The Antonov An-225 Mriya, meaning "dream" in Ukrainian, landed at around 11.30am local time after a long journey from central Europe.

The one-of-a-kind plane lived up to its name of Mriya - Ukrainian for "dream".

Contracted by Worsley Alumina to transport a 117-tonne power generator from Prague, the Antonov attracted more than 15,000 aviation buffs from throughout Perth and beyond.


Not even a two-hour flight delay - due to a schedule change by Air Traffic Control in Kuala Lumpur - could deter the crowds.

Traffic around the airport was gridlocked and people booked on flights out of the city complained that carparks were full as a result of the much-anticipated landing.

It is the first time the Antonov has ever come to Australia, despite flying since December 1988.

With a maximum takeoff weight of 640-tonnes, the Antonov was the only aircraft capable of transporting the power generator required by Worsley's Bunbury plant.

A Worsley Alumina spokesman said they had looked into shipping the generator but it would have taken too long.

He declined to say what hiring the Antonov cost the company.

Perth Airport Executive General Manager External Affairs, Fiona Lander said the level of interest in the Antonov was unprecedented.

"The sheer size of the An-225 was breathtaking with the click of camera shutters audible over the roar of the six engines as it taxied past," said Ms Lander.

"Never before has the An-225 made its way to Australia and the people of Perth made the most of its visit today."

Measuring 84-metres in length, and with a wingspan of 84.4-metres, the Antonov has never been replicated - although it is believed a second An-225 is currently being built in Russia.

The Mriya was crewed by 21 people including seven cockpit crew, one flight manager, six engineers and additional support.

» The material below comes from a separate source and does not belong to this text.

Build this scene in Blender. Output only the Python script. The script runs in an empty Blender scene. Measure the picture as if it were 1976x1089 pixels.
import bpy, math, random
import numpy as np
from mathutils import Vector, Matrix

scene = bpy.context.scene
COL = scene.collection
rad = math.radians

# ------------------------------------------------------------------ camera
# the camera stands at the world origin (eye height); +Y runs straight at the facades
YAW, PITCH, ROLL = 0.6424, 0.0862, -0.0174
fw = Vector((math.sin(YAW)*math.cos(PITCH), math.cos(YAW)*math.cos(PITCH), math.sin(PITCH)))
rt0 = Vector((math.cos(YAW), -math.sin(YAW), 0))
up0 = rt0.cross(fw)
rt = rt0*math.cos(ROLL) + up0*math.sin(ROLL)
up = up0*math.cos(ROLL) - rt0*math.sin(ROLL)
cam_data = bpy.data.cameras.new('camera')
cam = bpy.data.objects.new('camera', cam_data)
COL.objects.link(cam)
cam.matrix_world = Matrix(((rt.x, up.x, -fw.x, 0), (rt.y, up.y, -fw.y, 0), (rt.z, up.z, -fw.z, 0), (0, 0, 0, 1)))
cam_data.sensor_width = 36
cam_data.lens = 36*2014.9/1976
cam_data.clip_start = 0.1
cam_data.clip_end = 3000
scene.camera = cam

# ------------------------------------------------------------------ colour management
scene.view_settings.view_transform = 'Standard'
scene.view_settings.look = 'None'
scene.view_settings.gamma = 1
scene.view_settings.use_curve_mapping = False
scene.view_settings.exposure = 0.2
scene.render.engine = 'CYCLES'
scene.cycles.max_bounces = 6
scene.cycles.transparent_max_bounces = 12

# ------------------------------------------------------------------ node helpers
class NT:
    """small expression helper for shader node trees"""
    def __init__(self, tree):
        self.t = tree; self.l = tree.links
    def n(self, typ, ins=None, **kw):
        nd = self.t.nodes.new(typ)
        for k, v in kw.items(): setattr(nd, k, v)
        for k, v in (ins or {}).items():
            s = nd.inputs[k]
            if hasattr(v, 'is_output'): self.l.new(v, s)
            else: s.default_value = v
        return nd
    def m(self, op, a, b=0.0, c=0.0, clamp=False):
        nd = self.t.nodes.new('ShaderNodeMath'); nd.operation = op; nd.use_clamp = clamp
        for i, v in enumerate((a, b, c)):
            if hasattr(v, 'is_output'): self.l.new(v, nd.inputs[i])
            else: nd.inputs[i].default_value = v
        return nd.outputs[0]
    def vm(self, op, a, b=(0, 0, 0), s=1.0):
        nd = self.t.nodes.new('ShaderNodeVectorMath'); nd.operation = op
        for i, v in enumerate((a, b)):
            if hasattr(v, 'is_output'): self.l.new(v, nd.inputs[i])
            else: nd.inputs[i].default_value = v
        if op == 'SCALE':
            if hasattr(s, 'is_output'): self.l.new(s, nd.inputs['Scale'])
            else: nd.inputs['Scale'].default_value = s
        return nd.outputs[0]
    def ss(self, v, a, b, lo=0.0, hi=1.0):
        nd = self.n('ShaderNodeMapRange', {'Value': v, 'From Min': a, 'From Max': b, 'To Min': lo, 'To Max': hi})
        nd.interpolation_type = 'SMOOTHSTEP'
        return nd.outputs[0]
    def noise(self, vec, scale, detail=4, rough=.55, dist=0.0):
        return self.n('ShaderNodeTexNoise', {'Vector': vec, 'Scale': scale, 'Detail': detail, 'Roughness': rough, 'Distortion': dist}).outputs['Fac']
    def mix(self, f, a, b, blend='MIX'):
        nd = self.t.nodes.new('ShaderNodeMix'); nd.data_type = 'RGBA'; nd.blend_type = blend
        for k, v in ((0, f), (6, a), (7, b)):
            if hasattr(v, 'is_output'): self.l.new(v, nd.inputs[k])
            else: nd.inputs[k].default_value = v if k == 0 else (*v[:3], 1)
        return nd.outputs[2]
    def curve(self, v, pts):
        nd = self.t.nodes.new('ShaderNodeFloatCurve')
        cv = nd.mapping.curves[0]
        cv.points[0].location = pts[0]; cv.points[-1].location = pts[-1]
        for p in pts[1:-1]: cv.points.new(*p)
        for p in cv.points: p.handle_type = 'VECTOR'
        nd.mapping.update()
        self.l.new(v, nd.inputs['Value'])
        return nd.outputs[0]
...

It will remain in Perth for about 48-hours before heading to Germany.

The unloading of the generator is expected to take around 12-hours, using a sophisticated system of ramps and cranes.

Mr Chenery hired a helicopter to capture a different angle of the An-225, describing it as a "once in a lifetime experience".

"It's what I would consider to be one of the monuments of aviation alongside the Concorde, the Airbus A380 and the Boeing 747," said Mr Chenery.

"It's very unique purely because of the sheer size and the fact it has six engines."

The 600-tonne aircraft took off from Kiev Airport in Ukraine on Tuesday, first flying to Prague to pick up its cargo - a 120-tonne power generator.

Refuelling stops in Turkmenistan, Hyderabad and Kuala Lumpur followed before the final and longest leg of its journey, the 4067km trip from KL to Perth.

Weather was the main concern for spectators hoping to get a shot of the enormous plane touching down in the West Australian capital.

Built in the 1980s by the Soviet Union's Antonov Design Bureau, the An-225 is a one-of-a-kind aircraft measuring 84-metres long and with a wingspan of 88-metres.

It has six turbofan engines to power its bulk through the sky, and 32 wheels on which to land.

In contrast the world's biggest passenger jet - an A380, has four engines, 22 wheels and an 80-metre wingspan.